* _What to produce_:
From the entries below, pull out each line where "Blender" appears.

[Rows from a dataset]
==================================================

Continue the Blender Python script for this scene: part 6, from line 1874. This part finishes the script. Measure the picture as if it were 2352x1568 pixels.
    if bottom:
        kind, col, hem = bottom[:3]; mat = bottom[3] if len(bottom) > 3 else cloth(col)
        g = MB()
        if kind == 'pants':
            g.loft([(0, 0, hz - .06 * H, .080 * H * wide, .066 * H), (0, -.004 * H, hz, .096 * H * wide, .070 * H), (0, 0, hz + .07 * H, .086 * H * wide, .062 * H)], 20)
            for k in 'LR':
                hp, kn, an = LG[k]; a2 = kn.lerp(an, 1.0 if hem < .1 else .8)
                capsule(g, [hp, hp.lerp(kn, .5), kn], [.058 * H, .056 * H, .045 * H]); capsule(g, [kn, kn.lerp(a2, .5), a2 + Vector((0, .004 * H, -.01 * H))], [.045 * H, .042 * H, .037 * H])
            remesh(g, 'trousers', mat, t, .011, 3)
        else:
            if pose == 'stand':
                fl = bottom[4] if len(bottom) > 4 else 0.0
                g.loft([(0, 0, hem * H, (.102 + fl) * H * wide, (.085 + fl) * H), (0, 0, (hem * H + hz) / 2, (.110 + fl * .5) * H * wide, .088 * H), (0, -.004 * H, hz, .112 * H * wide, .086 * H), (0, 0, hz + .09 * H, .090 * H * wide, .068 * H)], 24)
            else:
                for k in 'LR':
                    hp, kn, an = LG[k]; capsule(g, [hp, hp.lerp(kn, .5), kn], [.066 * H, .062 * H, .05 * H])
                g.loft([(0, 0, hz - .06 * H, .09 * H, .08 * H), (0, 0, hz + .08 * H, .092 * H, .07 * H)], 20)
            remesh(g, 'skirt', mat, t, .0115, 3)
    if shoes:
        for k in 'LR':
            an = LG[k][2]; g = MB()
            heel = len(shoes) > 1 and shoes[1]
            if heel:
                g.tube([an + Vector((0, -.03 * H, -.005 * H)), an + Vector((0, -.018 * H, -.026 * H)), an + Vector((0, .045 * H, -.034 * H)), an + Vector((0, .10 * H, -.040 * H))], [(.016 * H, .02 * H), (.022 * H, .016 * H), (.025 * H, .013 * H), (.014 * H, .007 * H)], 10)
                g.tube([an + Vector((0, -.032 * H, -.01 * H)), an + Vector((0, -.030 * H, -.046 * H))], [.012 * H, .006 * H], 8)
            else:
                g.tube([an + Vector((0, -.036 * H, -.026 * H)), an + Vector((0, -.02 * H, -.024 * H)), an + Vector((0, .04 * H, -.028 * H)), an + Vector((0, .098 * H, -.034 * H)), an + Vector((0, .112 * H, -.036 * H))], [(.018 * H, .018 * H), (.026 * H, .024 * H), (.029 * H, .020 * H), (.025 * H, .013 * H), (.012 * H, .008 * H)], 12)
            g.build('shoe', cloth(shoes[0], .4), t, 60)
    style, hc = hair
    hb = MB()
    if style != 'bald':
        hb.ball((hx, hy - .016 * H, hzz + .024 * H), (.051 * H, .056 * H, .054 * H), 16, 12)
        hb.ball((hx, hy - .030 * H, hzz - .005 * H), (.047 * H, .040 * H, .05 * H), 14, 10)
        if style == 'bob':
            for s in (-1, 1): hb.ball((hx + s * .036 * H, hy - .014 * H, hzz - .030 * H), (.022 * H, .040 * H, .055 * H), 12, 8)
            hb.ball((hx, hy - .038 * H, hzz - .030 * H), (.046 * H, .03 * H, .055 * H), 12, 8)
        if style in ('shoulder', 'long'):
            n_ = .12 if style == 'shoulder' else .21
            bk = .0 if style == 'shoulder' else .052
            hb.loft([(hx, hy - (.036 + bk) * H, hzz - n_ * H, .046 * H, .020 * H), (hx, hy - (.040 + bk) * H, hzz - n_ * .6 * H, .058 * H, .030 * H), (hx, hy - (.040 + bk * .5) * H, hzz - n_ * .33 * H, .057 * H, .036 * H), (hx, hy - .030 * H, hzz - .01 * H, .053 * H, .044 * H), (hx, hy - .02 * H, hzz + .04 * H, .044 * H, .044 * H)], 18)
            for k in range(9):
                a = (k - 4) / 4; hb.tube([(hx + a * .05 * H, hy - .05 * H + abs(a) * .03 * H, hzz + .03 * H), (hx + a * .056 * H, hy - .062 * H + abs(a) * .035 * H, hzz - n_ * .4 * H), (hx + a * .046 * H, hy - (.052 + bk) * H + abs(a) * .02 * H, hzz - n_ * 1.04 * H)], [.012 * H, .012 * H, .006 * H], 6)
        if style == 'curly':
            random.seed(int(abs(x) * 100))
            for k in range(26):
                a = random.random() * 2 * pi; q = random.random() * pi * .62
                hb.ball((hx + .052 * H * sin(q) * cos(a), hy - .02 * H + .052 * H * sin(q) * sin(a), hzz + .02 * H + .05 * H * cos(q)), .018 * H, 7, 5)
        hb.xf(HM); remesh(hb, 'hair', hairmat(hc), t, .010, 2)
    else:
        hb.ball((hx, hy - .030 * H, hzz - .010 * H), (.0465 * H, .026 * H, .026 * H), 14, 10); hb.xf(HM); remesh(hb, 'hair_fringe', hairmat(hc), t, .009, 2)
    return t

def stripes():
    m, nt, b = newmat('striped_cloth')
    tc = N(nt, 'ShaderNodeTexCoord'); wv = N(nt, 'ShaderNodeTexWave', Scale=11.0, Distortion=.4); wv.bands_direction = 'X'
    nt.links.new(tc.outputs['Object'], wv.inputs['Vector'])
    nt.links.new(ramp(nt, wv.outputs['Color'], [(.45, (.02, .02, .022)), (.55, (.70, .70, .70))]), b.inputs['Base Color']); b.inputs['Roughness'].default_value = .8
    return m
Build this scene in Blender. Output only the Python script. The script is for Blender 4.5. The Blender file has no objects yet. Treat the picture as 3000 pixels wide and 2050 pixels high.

==================================================

* _Complete response_:
Continue the Blender Python script for this scene: part 6, from line 1874. This part finishes the script. Measure the picture as if it were 2352x1568 pixels.
Build this scene in Blender. Output only the Python script. The script is for Blender 4.5. The Blender file has no objects yet. Treat the picture as 3000 pixels wide and 2050 pixels high.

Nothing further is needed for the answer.